▶ What you need to do: From the records below, copy every line that contains the word "picture".

[3D scene scripts]

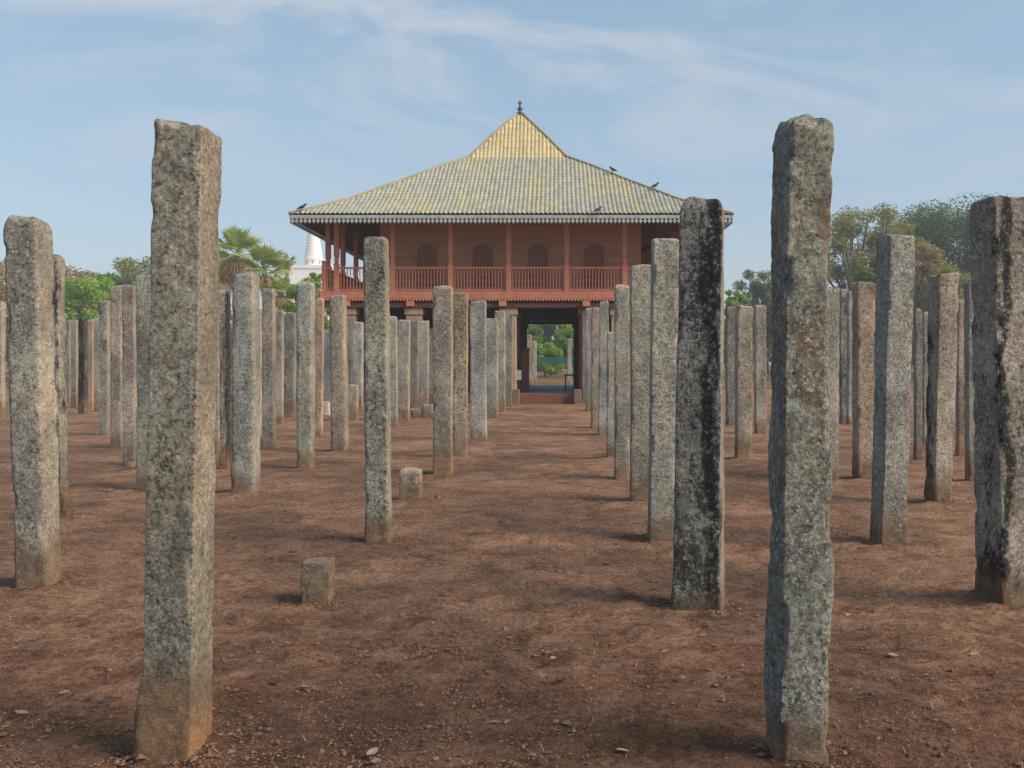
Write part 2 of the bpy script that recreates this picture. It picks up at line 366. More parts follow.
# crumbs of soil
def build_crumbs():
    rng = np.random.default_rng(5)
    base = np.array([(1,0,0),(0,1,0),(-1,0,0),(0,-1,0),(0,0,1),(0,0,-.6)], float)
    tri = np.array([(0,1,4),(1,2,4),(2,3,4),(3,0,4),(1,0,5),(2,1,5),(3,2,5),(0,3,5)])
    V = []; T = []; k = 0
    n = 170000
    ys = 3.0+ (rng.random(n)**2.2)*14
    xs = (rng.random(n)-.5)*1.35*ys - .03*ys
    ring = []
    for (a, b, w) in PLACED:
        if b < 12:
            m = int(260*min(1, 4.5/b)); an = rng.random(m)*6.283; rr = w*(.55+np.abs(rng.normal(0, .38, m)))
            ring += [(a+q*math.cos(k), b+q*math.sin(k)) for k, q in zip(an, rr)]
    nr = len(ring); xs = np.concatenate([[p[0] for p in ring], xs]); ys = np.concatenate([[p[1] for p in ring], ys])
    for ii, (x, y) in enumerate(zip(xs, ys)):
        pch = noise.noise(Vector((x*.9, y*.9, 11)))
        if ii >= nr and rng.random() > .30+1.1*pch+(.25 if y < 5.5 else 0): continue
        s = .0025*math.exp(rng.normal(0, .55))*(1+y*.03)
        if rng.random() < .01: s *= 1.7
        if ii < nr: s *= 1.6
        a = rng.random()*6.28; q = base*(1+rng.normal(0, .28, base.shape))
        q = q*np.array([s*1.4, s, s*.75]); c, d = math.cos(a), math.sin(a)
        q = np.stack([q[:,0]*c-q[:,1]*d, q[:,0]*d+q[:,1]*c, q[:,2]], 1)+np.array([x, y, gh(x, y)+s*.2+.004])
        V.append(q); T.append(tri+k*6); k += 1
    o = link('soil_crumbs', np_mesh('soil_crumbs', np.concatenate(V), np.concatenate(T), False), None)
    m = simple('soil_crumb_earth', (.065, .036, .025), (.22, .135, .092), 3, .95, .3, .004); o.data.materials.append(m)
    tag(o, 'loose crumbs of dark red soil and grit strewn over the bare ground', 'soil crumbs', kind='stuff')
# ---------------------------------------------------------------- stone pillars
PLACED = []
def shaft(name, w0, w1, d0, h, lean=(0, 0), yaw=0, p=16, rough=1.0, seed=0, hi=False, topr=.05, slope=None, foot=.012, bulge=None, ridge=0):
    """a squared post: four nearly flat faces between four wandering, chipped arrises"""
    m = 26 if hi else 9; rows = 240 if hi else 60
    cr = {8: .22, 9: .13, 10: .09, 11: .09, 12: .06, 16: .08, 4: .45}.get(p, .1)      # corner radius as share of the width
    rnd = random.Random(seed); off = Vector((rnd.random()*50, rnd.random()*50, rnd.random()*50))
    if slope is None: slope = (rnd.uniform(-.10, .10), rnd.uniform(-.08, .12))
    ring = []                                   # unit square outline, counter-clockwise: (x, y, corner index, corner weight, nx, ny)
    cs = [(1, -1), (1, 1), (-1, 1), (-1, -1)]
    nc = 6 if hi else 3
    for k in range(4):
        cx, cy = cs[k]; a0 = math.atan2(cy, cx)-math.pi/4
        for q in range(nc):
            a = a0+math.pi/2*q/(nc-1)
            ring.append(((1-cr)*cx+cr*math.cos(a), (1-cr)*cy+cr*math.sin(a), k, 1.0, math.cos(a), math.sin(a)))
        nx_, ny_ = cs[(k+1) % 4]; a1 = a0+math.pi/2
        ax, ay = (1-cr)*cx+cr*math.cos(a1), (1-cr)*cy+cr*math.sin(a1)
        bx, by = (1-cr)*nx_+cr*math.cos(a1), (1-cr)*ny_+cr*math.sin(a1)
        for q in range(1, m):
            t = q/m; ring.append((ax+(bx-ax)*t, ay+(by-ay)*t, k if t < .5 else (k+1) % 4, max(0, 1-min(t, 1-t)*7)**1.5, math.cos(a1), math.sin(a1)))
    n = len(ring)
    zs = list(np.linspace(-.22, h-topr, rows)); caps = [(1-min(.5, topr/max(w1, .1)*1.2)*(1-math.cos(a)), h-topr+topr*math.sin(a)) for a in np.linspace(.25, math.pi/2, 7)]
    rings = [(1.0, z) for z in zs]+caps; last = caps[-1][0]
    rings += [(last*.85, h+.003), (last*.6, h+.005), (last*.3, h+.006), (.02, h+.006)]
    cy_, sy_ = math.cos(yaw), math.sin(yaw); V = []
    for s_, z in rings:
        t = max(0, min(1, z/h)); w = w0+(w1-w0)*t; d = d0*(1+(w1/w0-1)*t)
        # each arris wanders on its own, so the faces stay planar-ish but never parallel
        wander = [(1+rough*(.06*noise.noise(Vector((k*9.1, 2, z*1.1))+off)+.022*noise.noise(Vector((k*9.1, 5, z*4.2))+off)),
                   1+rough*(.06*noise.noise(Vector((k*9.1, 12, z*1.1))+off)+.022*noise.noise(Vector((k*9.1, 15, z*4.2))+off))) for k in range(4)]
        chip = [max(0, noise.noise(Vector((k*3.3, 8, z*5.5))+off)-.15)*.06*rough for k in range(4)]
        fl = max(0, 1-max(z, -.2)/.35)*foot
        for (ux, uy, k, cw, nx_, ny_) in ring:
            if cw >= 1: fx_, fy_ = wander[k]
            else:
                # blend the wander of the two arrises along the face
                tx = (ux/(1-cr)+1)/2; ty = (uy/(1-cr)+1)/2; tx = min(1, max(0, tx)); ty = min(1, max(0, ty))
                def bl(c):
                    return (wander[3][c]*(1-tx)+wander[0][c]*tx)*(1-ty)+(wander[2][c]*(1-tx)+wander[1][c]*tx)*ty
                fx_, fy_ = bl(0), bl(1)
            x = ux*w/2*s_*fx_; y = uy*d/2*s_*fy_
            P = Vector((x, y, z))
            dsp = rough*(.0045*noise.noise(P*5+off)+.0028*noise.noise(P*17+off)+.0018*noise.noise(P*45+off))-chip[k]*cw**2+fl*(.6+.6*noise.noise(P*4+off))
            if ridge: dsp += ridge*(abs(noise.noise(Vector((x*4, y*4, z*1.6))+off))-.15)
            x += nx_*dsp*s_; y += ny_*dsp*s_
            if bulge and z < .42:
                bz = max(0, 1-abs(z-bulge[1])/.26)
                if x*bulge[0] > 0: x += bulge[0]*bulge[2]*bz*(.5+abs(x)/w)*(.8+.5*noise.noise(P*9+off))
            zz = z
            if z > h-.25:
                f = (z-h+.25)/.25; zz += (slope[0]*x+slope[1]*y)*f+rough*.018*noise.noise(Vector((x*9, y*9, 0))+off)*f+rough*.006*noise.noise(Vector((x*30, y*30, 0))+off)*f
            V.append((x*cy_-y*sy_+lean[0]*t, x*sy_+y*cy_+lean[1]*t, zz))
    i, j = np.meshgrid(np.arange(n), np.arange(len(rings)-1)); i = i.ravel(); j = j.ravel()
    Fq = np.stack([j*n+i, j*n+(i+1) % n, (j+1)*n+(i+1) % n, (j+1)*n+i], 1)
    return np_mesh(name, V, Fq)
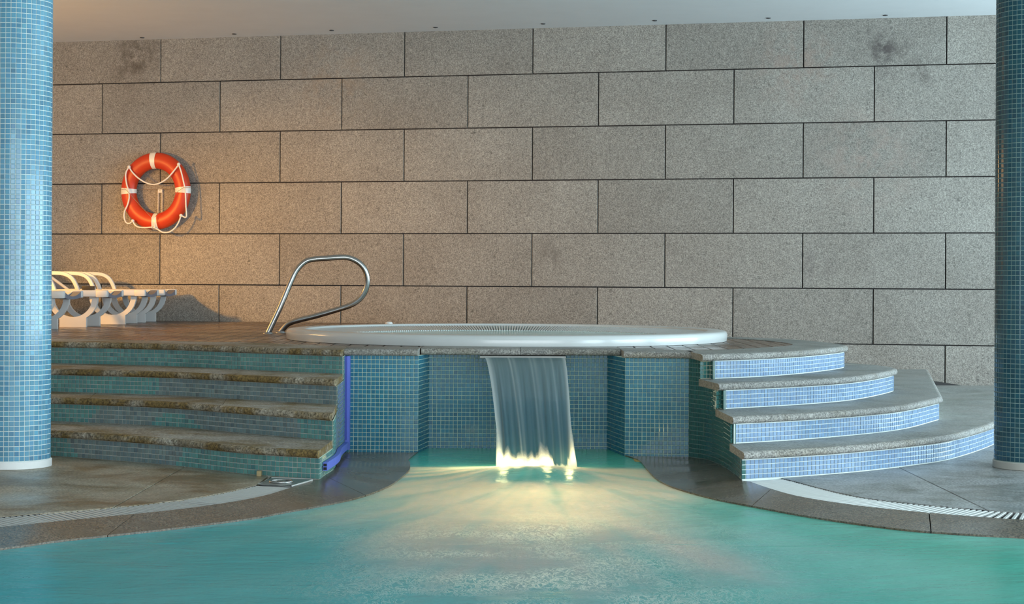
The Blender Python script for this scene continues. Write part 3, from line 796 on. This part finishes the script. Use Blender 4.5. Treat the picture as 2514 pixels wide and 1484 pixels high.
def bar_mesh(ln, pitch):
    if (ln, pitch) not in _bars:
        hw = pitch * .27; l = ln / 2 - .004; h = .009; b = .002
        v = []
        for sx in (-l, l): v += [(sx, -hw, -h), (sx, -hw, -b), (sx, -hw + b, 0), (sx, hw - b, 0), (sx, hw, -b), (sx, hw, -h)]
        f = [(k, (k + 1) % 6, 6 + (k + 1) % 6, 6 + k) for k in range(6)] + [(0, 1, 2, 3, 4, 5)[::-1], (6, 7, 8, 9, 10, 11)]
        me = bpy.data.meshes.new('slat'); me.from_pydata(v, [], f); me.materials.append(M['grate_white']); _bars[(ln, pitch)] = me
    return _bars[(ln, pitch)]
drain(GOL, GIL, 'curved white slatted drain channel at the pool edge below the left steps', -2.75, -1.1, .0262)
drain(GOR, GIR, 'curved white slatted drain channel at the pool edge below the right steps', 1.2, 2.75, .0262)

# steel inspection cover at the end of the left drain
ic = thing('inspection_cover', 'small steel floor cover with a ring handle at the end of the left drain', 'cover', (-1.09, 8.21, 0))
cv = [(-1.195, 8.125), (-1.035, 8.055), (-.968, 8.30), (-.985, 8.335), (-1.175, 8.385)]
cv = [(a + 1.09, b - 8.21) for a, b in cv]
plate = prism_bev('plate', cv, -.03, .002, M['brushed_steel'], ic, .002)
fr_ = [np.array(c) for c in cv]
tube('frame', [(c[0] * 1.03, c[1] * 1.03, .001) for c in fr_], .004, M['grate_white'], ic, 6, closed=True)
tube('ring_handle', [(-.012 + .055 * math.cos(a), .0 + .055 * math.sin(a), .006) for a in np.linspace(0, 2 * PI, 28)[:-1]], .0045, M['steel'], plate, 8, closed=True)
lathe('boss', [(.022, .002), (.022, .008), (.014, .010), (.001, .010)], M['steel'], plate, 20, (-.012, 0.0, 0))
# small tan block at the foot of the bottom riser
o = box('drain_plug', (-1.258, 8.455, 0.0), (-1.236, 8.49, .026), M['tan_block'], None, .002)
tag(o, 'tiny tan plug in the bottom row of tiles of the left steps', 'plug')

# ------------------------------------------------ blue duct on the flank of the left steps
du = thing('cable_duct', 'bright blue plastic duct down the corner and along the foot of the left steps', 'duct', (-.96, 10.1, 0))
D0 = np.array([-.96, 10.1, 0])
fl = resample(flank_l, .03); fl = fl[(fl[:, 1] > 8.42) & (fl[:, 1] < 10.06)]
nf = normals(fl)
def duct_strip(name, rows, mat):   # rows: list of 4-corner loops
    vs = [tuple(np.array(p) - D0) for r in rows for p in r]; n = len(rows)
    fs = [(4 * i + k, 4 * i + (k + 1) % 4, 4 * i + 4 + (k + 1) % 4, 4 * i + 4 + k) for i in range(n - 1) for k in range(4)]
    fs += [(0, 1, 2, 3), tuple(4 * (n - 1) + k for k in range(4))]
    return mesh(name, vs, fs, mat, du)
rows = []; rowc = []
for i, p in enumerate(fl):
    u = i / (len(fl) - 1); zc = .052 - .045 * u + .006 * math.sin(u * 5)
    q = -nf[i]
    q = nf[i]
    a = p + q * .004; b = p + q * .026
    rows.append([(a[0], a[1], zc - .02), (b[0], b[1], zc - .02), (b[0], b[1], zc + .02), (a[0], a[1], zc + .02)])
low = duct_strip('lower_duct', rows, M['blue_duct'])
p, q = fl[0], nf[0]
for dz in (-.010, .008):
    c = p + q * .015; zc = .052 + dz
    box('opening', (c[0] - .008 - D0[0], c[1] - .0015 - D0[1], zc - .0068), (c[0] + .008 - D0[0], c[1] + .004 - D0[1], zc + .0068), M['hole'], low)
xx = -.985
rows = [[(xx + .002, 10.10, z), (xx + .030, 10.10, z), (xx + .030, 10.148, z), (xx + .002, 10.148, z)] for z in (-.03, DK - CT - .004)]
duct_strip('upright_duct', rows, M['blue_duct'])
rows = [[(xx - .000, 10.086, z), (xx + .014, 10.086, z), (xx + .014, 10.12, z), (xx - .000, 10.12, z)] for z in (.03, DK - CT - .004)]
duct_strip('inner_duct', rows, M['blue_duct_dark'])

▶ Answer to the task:
Write part 2 of the bpy script that recreates this picture. It picks up at line 366. More parts follow.
The Blender Python script for this scene continues. Write part 3, from line 796 on. This part finishes the script. Use Blender 4.5. Treat the picture as 2514 pixels wide and 1484 pixels high.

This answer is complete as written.